Jonathan Butler: South Africa's music powerhouse

Every week CNN's African Voices highlights Africa's most engaging personalities, exploring the lives and passions of people who rarely open themselves up to the camera. This week we profile South African singer and songwriter Jonathan Butler, the first black artist to be played on the write radio stations during apartheid.

Long Beach, California (CNN) -- When singer-songwriter and guitarist Jonathan Butler took the stage at Southern California's Long Beach Jazz Festival, the smooth, sunny music poured out as if he could no longer contain it.

"You've got to believe," he convincingly sang with his audience swaying. I immediately recalled Butler earlier telling me, "I need to hit the road. I really miss playing."
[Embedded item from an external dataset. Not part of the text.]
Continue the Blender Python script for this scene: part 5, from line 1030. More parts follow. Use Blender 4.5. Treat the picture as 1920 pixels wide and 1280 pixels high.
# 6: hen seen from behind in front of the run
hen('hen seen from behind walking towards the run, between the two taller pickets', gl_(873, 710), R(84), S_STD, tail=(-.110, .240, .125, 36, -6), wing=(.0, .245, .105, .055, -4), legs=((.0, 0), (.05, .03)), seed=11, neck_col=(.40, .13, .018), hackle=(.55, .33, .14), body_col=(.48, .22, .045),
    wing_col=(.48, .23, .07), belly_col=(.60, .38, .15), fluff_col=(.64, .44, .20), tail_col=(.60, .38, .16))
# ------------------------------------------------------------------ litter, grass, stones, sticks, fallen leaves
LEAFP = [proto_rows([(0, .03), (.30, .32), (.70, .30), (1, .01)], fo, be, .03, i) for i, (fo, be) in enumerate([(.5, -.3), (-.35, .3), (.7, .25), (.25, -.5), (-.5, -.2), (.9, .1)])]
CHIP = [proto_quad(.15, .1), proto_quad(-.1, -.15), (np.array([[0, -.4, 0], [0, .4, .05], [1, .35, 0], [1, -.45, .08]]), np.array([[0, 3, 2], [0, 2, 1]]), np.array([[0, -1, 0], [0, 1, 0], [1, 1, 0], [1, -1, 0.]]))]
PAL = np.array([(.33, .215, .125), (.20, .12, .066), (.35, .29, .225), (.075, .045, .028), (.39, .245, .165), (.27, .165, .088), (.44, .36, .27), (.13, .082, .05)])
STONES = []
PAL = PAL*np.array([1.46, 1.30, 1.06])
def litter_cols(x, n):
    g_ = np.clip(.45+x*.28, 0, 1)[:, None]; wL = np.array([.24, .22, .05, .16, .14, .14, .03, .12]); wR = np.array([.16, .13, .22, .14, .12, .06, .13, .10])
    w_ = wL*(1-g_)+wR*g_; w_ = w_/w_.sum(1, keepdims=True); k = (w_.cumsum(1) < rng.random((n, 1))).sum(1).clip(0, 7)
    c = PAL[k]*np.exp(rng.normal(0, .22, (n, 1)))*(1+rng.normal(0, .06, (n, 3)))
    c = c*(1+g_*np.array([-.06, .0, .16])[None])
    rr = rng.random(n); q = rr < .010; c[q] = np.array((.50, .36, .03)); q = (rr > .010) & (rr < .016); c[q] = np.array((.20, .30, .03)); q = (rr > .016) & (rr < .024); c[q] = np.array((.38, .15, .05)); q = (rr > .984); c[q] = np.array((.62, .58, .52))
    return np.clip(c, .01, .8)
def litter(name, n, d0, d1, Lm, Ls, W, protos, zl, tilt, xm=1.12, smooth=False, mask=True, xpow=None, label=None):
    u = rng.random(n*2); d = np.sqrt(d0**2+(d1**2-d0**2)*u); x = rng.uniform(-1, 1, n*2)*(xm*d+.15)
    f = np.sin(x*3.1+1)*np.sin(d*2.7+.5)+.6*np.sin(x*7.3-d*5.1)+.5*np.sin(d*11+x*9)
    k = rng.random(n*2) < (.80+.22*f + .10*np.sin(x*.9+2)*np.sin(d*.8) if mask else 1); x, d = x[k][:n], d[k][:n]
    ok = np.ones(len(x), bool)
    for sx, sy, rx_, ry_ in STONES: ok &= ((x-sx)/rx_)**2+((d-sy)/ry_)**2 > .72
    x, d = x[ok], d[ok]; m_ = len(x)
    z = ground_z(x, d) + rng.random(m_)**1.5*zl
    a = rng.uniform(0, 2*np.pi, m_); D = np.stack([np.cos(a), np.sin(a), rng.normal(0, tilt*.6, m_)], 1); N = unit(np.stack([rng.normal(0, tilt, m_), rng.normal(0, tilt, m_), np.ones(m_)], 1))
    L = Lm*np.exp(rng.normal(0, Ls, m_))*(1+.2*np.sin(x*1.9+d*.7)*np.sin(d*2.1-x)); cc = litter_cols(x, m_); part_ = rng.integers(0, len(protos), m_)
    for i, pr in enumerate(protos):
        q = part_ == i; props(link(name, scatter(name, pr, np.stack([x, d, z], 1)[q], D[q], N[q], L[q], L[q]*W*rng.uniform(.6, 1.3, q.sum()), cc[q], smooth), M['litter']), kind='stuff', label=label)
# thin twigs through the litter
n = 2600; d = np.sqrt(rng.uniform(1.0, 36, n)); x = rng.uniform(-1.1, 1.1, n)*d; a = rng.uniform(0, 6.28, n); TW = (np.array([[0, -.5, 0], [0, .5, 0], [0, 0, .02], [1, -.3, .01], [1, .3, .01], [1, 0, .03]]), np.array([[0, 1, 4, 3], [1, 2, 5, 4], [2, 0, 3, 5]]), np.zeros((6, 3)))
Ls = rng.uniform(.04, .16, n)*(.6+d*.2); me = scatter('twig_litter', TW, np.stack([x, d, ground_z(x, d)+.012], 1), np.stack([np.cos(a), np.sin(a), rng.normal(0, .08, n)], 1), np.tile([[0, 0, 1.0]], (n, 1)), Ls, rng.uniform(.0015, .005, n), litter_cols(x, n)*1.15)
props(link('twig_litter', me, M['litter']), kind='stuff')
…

Watching him on stage, Butler appears to have been born with music in his soul. "I love music," he says, "I loved music before I liked girls. And I still love music."

Butler got his start more than four decades ago in a South Africa still under apartheid. At the time he was a child, living in a shanty-town with 11 brothers and sisters and going to bed hungry.

Gallery: Jonathan Butler

But he says there was one blessing, what he calls the Butler family gift. "People knew the Butlers as entertainers," he says.
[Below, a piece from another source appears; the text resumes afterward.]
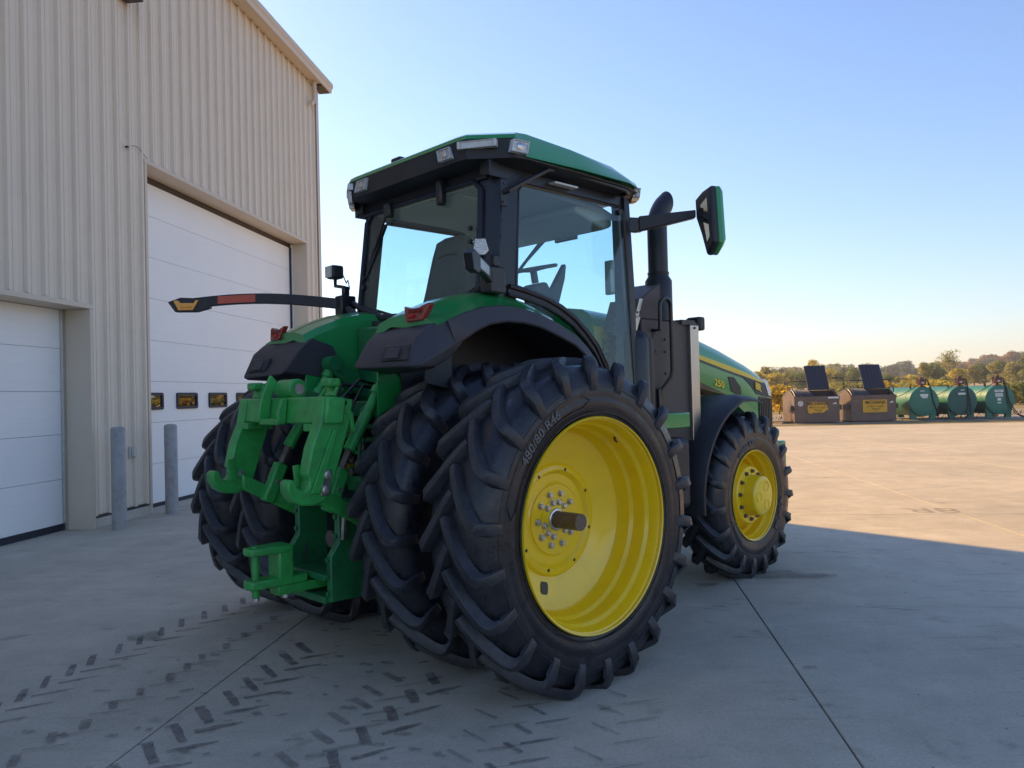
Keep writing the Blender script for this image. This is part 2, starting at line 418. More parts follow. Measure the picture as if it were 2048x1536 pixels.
# building frame: x away from the wall, y along it, z up
W0 = Vector((-5.733, 10.69, 0)); TH = rad(6.74)
WU = Vector((math.sin(TH), math.cos(TH), 0)); WN = Vector((math.cos(TH), -math.sin(TH), 0))
def wpt(o, s, z=0): return W0 + WN*o + WU*s + Vector((0,0,z))

lot = empty('concrete_lot', W0, -TH)
tag(lot, kind='structure')
MB().box(-0.6, 62, -22, 26.2, -0.16, -0.030).build('joint_filler', JOINT, lot, smooth=0)
os_ = [-0.5, 1.19, 4.61, 8.03, 11.45, 14.87, 18.29, 21.7, 25.1, 28.5, 32, 36, 42]
n0 = 6.94
ss = [-21.6, -17.1, -12.6, -8.5, -3.60, 0.92, 5.42, 9.92, 14.42, 18.9, 23.4, 26.0]
for i in range(len(os_)-1):
    for j in range(len(ss)-1):
        g = 0.0045
        MB().box(os_[i]+g, os_[i+1]-g, ss[j]+g, ss[j+1]-g, -0.14, 0.0).build('concrete_slab', CONC, lot, smooth=0, bevel=0.004, seg=1)

# ------------------------------------------------------------------ marks on the slabs
def blade(m, p0, p1, wd, z, rough=0.10, taper=(0.92, 1.0, 0.85)):
    p0, p1 = Vector((*p0, 0)), Vector((*p1, 0)); d = p1 - p0; nrm = Vector((-d.y, d.x, 0)).normalized()
    n = 8; L_, R_ = [], []
    for k in range(n+1):
        t = k/n
        ww = wd*(lerp(taper[0], taper[1], t*2) if t < .5 else lerp(taper[1], taper[2], t*2-1))*(1 + random.uniform(-rough, rough))
        c = p0 + d*t + nrm*random.uniform(-.06, .06)*wd
        L_.append(c + nrm*ww*.5 + Vector((0,0,z))); R_.append(c - nrm*ww*.5 + Vector((0,0,z)))
    o = len(m.v); m.v += [tuple(p) for p in L_+R_]
    for k in range(n): m.f.append((o+k, o+n+1+k, o+n+2+k, o+k+1))
def track(m, p, step, cnt, ma, mb_, ba, bb, wm=0.045, wb=0.035, jit=0.012, z=0.0045, curve=0.0):
    p = Vector((*p, 0)); st = Vector((*step, 0))
    for k in range(cnt):
        q = p + st*k + Vector((curve*k*k, 0, 0)) + Vector((random.uniform(-jit, jit), random.uniform(-jit, jit), 0))
        f = lambda d: (q.x + d[0], q.y + d[1])
        blade(m, f(ma), f(mb_), wm*random.uniform(.85, 1.15), z)
        blade(m, f(ba), f(bb), wb*random.uniform(.8, 1.2), z, taper=(0.9, 1.0, 0.35))
pm = MB()
track(pm, (-1.443, 5.396), (-0.0475, -0.2227), 11, (-.073, .105), (.069, -.12), (.033, -.227), (.244, -.12), 0.052, 0.046)
track(pm, (-0.524, 4.734), (-0.085, -0.256), 7, (-.03, .10), (.035, -.10), (-.007, -.258), (.185, -.136), 0.060, 0.046)
track(pm, (0.083, 4.207), (-0.066, -0.215), 6, (-.036, .064), (.045, -.053), (-.011, -.161), (.175, -.103), 0.030, 0.030)
track(pm, (-2.292, 6.683), (-0.100, -0.205), 12, (.043, -.111), (-.04, .102), (.052, -.235), (.25, -.117), 0.042, 0.028, curve=0.004)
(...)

He started playing at carnivals and packed city halls . At age 12, he rocketed to number two on South Africa's pop charts. "I'm the first black person on white radio and the thing just exploded," he told CNN, "I couldn't go down the street without being recognized you know."
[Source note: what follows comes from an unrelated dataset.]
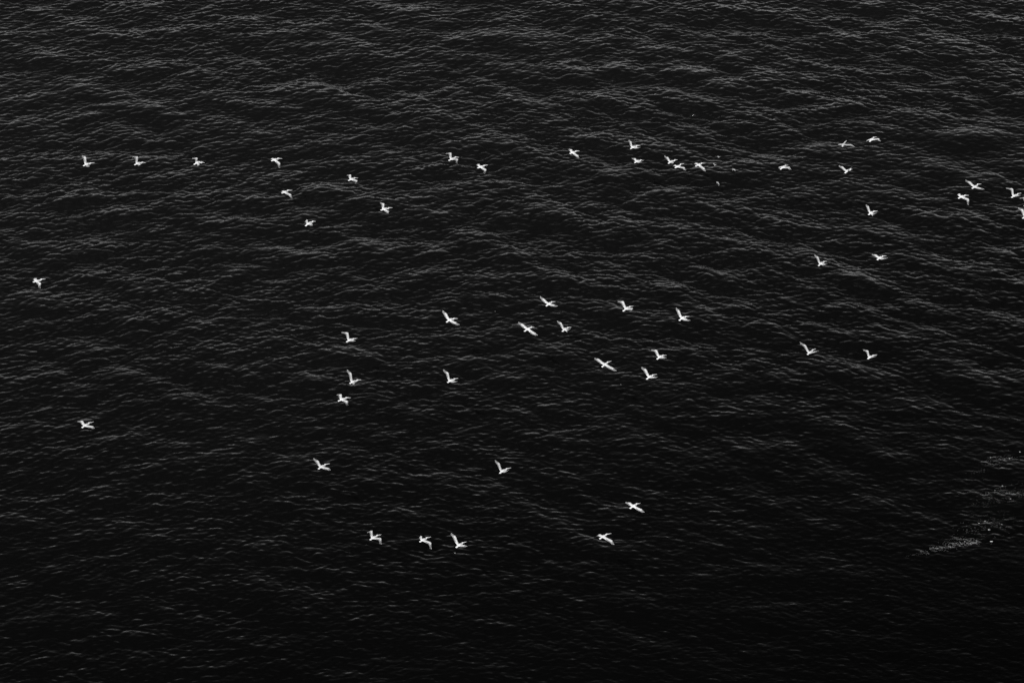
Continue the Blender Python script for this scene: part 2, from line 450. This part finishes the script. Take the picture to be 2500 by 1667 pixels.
# shoulder, tail, head, bill tip, far wrist, far tip, near wrist, near tip; height above the sea; what it looks like
BIRDS = [
 (3.2, (212.3,401.1),(203,405.5),(219.6,398.7),(231.3,397.6),(211.1,384.1),(201,379.3),(217.5,404),(219,407),
  'leftmost pelican of the upper row, one wing held straight up'),
 (2.8, (336.7,399.1),(328.2,403.1),(346.4,396.4),(356.9,397.9),(337.9,382.9),(323.8,382),(344,400.5),(341,405),
  'second pelican from the left in the upper row, raised wing bent back at the tip'),
 (2.8, (481.9,397),(473.8,402.1),(492.1,396),(500.3,398.1),(483.3,385.3),(469.2,386.1),(488.5,400.5),(485,404),
  'third pelican from the left in the upper row, short upright wing hooked left'),
 (3.0, (671.2,389.9),(662.5,393.5),(678.4,386.8),(689.1,387.9),(668.2,386.3),(663.1,388.4),(684.5,397.6),(683.5,410.8),
  'fourth pelican from the left in the upper row, near wing sweeping down'),
 (1.1, (695.8,468.8),(687.6,472.2),(701.9,464.8),(714.1,465),(694.4,465.4),(689,468.8),(710.7,474.3),(713.5,483.8),
  'low pelican with near wing down, just below the fourth bird of the upper row'),
 (2.4, (859,437.5),(850.2,441.2),(864.5,434.6),(874,434.6),(857.7,426.7),(848.2,427.6),(873.3,440.3),(869.9,449.8),
  'pelican with squared wings, between the fourth bird of the row and the next pair'),
 (2.6, (938.6,510.3),(929.5,513.7),(948.2,507.6),(958.4,507.3),(939.3,497.4),(929.1,494),(950.2,515.8),(948.2,521.2),
  'pelican with raised far wing, right of the one with a folded crescent wing'),
 (1.8, (753.6,545.5),(745.4,552.1),(763.1,540.3),(771.3,540.7),(751.2,535.8),(744.3,542.3),(761.8,545.7),(763.8,550.5),
  'small looking pelican with its wing curled into a crescent, lowest of the upper left birds'),
 (3.0, (1103.8,388.3),(1095.2,392.4),(1110.8,383.8),(1121.3,384.3),(1102.8,373),(1088.5,374.6),(1118.8,387.6),(1116.6,399.7),
  'pelican with broad bent wings, left one of the upper middle pair'),
 (2.4, (1174.6,407.4),(1165.7,410.6),(1181.3,404.3),(1191.5,403.1),(1170.6,400.6),(1166,403.2),(1188.3,413.8),(1184.2,424.6),
  'pelican with both wings pressed down, right one of the upper middle pair'),
 (2.4, (1399.1,372.5),(1391.1,375.5),(1405.5,369.1),(1414.9,368.7),(1397.4,365.7),(1389.4,363.6),(1412.7,380.2),(1413.6,385.8),
  'cross shaped pelican alone to the left of the dense upper flock'),
 (3.4, (1545.8,359.3),(1539.4,363.6),(1554.3,355.9),(1563.7,355.5),(1541.6,345.7),(1534.8,342.3),(1556,360.2),(1564,360),
  'topmost pelican of the dense upper flock, long wing raised'),
 (1.3, (1556.4,393.8),(1549.2,397.6),(1563.7,391.2),(1571.8,392.1),(1552.6,387),(1543.3,386.4),(1562.8,395.6),(1568.4,395.5),
  'flat gliding pelican directly below the topmost one of the dense upper flock'),
 (1.5, (1638,395.1),(1631.6,399.8),(1647.3,390.8),(1655,390.4),(1632.5,384.9),(1622.3,380.6),(1645,395.8),(1644,399),
  'pelican with raised wing, upper one of two nearly touching in the flock'),
 (1.3, (1655,406.6),(1648.2,410.4),(1661,401.5),(1670.7,399.8),(1649.6,402.6),(1645.2,406.1),(1671.2,408.7),(1675.4,416.6),
  'pelican with drooping wings, lower one of two nearly touching in the flock'),
 (1.5, (1706.9,402.3),(1697.9,406.6),(1712,398.9),(1721.7,398.5),(1701.8,397.6),(1695.4,399.8),(1720.5,410.4),(1723.4,418.9),
  'bright white cross shaped pelican at the right of the dense flock, beside small gulls'),
 (3.0, (1912.5,408),(1904.9,413.8),(1917,404.4),(1924.6,403.8),(1905.5,407),(1901.9,409.6),(1927.8,407.4),(1931.7,414.4),
  'flat small looking pelican alone to the right of the small gulls'),
 (4.0, (2058.6,353.2),(2056.7,358.3),(2062.4,347.9),(2067.5,343.2),(2053.5,350.6),(2045.2,352.9),(2077.7,351.9),(2087.3,358.5),
  'greyish pelican gliding away with bow shaped wings, left of the highest bird'),
 (4.0, (2128.7,340.4),(2123,346.1),(2131.9,336.3),(2140.2,334.7),(2121,341),(2116,343.6),(2145.9,337.9),(2150.4,345.5),
  'highest pelican of all, flat wings, at the upper right'),
 (3.4, (2068.8,417.6),(2063,423.1),(2076.4,413.2),(2081.5,413.2),(2058.6,407.4),(2047.7,404.2),(2075,412),(2081.5,407.4),
  'V shaped pelican seen from behind, below the greyish gliding one'),
 (3.0, (2380.5,455.7),(2373.1,460.6),(2386.3,450.3),(2396.3,449.4),(2370.2,444.5),(2357.3,439.5),(2393.8,458.6),(2404,462),
  'pelican with fully spread straight wings near the upper right edge'),
 (2.2, (2348.2,480.1),(2339.5,484.7),(2355.2,477.2),(2365.6,477.2),(2344.2,472.8),(2337.8,476.8),(2366,485.5),(2365.2,501.3),
  'pelican with drooped wings, lower left of the fully spread one near the right edge'),
 (3.0, (2476.7,478),(2469.3,482.6),(2484.2,473.6),(2493.7,471.4),(2473.8,460.6),(2456,458.6),(2488,476.5),(2492,477),
  'pelican with one wing up, wholly in view beside two cut by the right edge'),
 (3.0, (2509,499),(2500.5,503.5),(2517,495),(2526,493.5),(2505,481),(2490,483.8),(2520,499),(2526,501),
  'pelican cut by the right edge, only a wing tip showing, upper of two'),
 (2.8, (2504.6,527.5),(2496.6,533.6),(2512,522.5),(2522,521),(2499.2,512),(2485.8,506.2),(2517,529),(2524,531),
  'pelican half cut by the right edge, lower of two, wing and tail showing'),
 (3.0, (2127,519.4),(2120.3,524.8),(2133,516),(2143.9,515.5),(2121.5,504.2),(2114.2,499.4),(2134,521),(2141,520),
  'pelican with raised narrow wing, upper one of three on the right side'),
 (3.0, (2004.5,643),(1998.5,649.1),(2011.2,638.8),(2019.1,637.6),(1998.5,627.3),(1988.2,621.2),(2014,644.3),(2020.3,643),
  'pelican with tall raised wing, left of the flat one on the right side'),
 (2.6, (2148.2,629.1),(2141.5,634.5),(2154.2,625.5),(2164.5,624.5),(2140.3,621.8),(2128.8,620.6),(2157.5,630.3),(2168.2,629.1),
  'pelican with low flat wings, right of the tall winged one on the right side'),
 (3.0, (90.6,686),(80.5,688.7),(100.2,681.5),(111.1,681.5),(90.5,679.3),(83.1,682.6),(100.6,690.6),(98.6,704),
  'pelican at the far left edge, wings pushed down'),
 (2.8, (1099,780.4),(1089.8,786.5),(1107.5,777.3),(1118.2,777.6),(1091.4,765.8),(1080.7,757.4),(1112,785.7),(1122.8,792.6),
  'leftmost pelican of the central flock, wings spread on a diagonal'),
 (3.0, (1340.9,741.3),(1333.2,747.4),(1346.2,737),(1356.2,736.4),(1330.2,730.6),(1318.7,723),(1352.3,743.6),(1362.3,747.1),
  'upper pelican of three close together at the centre, wings in a shallow V'),
 (2.6, (1289.6,802.6),(1280,809),(1296.5,798),(1304.9,798.3),(1278.9,791.8),(1265.9,785.7),(1307.2,812.5),(1313.3,818.2),
  'lower left pelican of three at the centre, wings in one straight diagonal line'),
 (3.0, (1379.1,803.3),(1373,809.4),(1386,799.5),(1395.5,798.4),(1371.5,788),(1360,782.7),(1386.8,804.1),(1393.7,801.8),
  'lower right pelican of three at the centre, slim wing raised'),
 (3.0, (1530.4,752.6),(1520.9,759.8),(1536.8,748.6),(1546.4,747),(1523.3,735.1),(1508.1,734.8),(1545.6,751.8),(1541.6,761.4),
  'bright pelican with hooked raised wing, right of the three at the centre'),
 (3.0, (1666.8,775.7),(1658,782.6),(1673.1,773),(1683.8,772.2),(1659.6,758.2),(1650.8,751),(1675.5,778.1),(1685.9,782.1),
  'rightmost pelican of the central flock, long wing raised'),
 (2.8, (1611.8,870.6),(1603.8,877),(1618.1,867.2),(1627.7,867.1),(1604.6,853.9),(1590.2,853.4),(1620.5,870.5),(1626.9,873),
  'upper pelican of the three below the central flock, wing tip bent left'),
 (2.8, (1477.8,888.9),(1469.5,895.8),(1482.6,884.2),(1493,881),(1463.5,876.2),(1451.5,873.5),(1496.2,896.9),(1505.7,904.9),
  'pelican gliding with slim wings fully spread, left of three below the central flock'),
 (2.8, (1587,919.2),(1578.3,925.6),(1592.6,915.6),(1603.8,913.3),(1579.1,901.7),(1566.3,895.8),(1597.4,919.2),(1606.7,919.9),
  'lowest pelican of the three below the central flock, long wing raised'),
 (3.0, (854.4,829.7),(845.7,835.1),(861.6,827),(872.8,825.6),(851.1,811.4),(833.8,810.3),(864,829.6),(868.5,832),
  'top pelican of the left centre column of three, wing tip bent left'),
 (3.0, (862.1,931.5),(854,936.1),(871.3,927.4),(882.3,926.9),(859,911.6),(847.6,901.7),(868.5,933),(873,931),
  'middle pelican of the left centre column, tall wing and long neck'),
 (0.9, (836.1,974.4),(825.4,979),(844.5,970.3),(857.2,970.9),(835,962.1),(823.1,962.5),(849.8,978.2),(849.8,988.4),
  'bottom pelican of the left centre column, stout and low above its dark reflection'),
 (3.0, (1100.2,928.7),(1092.6,933.6),(1108.3,924.9),(1119.2,923.2),(1095.7,909.9),(1082.3,901.4),(1110.5,930.5),(1117.8,930.5),
  'lone pelican with tall raised wing, right of the column of three'),
 (3.2, (1977.4,860),(1971.3,865.7),(1983,854.4),(1992.4,851.2),(1968.1,842.7),(1953.1,834.8),(1989,857.6),(1998.9,855.6),
  'left pelican of the lower right pair, long wing slanting up left'),
 (3.0, (2124.8,871.2),(2118.7,875.9),(2130.8,867.5),(2142.1,865.7),(2120.5,855.8),(2107.4,852.6),(2133,869.6),(2141,868),
  'right pelican of the lower right pair, smaller with hooked wing'),
 (0.8, (208.8,1037.5),(199.9,1044),(216.4,1032.1),(228.9,1029.5),(203,1026.3),(190.1,1027.2),(227.6,1039.7),(231.4,1045.5),
  'lone pelican at the lower left, wings flat just above the water'),
 (2.6, (785.4,1138.5),(777.2,1144.6),(793.1,1133.5),(805.8,1131.1),(778.8,1125.2),(765.5,1117.8),(803.3,1141.8),(807.6,1146.9),
  'mottled pelican on its own above the bottom row, wings half raised'),
 (3.0, (1226.9,1149),(1220.1,1155.1),(1236.1,1143.9),(1247.9,1141.3),(1220.3,1130.6),(1208.6,1122.4),(1236.5,1149),(1243.3,1146.6),
  'pelican with slim upright wing, alone above the gap in the bottom row'),
 (2.2, (912.1,1311.7),(903.2,1317.6),(919.9,1306.3),(931,1304.5),(909.8,1293.8),(897.3,1298.6),(931.2,1312.3),(931.8,1328.3),
  'leftmost pelican of the bottom row, broad white bent wings'),
 (1.2, (1033,1317),(1024.6,1322.4),(1040.7,1312.3),(1052.6,1309.9),(1030,1306.9),(1022.5,1313.5),(1052.6,1322.4),(1054.4,1340.2),
  'second pelican of the bottom row, far wing curled down'),
 (2.6, (1121.7,1329.5),(1113.3,1336.1),(1128.2,1324.8),(1139.3,1321.4),(1113.3,1308.7),(1101.4,1300.4),(1133.6,1329.5),(1141.9,1332.5),
  'third pelican of the bottom row, tall slim wing raised'),
 (1.6, (1547.1,1234.1),(1537.8,1240.8),(1553.4,1229.2),(1563.7,1228.3),(1540.4,1226.5),(1527.1,1224.7),(1566.8,1242.1),(1573.5,1249.8),
  'white cross shaped pelican just above the rightmost one of the bottom row'),
 (2.2, (1473,1308.7),(1463.7,1314.9),(1479.3,1303.8),(1492.7,1301.5),(1465.9,1302.9),(1458.3,1306.6),(1494.5,1317.6),(1499.8,1329.2),
  'rightmost pelican of the bottom row, long wings bowed downwards'),
]
for b in BIRDS:
    b = (b[0] + (3.2 if b[0] > 2.1 else 0),) + b[1:]
    z, S2, T2, H2, P2, FW, FT, NW, NT, lab = b
    place_bird('pelican', 'bird', lab, 'pelicans flying over the sea', z, 1.0, (S2, T2, H2, P2, FW, FT, NW, NT), (M_GB, M_GW, M_FLY, M_BILL, M_GW) if 'greyish' in lab[:9] else (M_BODY, M_COV, M_FLY, M_BILL, M_UND))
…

Butler also soon became the first black musician to win South Africa's equivalent of a Grammy. At the time, he says he didn't recognize the importance of the firsts. "Somehow you carry a responsibility to continue to forge forward. I had no idea being 12 years old... no idea what that meant I was just so happy to take care of my mom and my dad."

But Butler says his political consciousness and disillusionment with life under apartheid grew quickly. "I'm still living in a shack and I have to not use the restroom in the Grammy building. I had to use the restroom that said colored or black. So you couldn't help but be shaped by this."

He says as a teenager he also struggled with career pressures. On the road, he turned to drugs and alcohol, before becoming a Christian and starting a new life with his wife of nearly 30 years, Baranese.

When the young couple moved to England, his career re-energized and Butler went on to make gold records. But in the midst of his ascent, Butler also made a painful vow to not play in apartheid South Africa and upheld it for more than a decade.

"Growing up just sickened me having to play for blacks one night and whites another," he says, "I only wanted to go home if I could perform for everybody in the same room."

I only wanted to go home if I could perform for everybody in the same room.
--Jonathan Butler
 

Today, Butler tours South Africa often and is proud of the changes taking place in his country. He says his music will always resonate with the beauty of where it was born, "I feel like Africa doesn't have minor chords. African style and music always has an uplifting joyful sound to it."

Wherever Butler performs, his close-knit family is usually nearby, including his two daughters who are singers and often perform too. Audiences flock to hear Butler's calming, feel-good music, "I made a conscious decision when I was younger to celebrate life. I came from a poor family... I could always use music to escape."

Butler says his music continues to evolve with a gospel influence and what he calls the ultimate message of hope. "I see it more as ministry. That my job is preaching the gospel, bringing good news to people."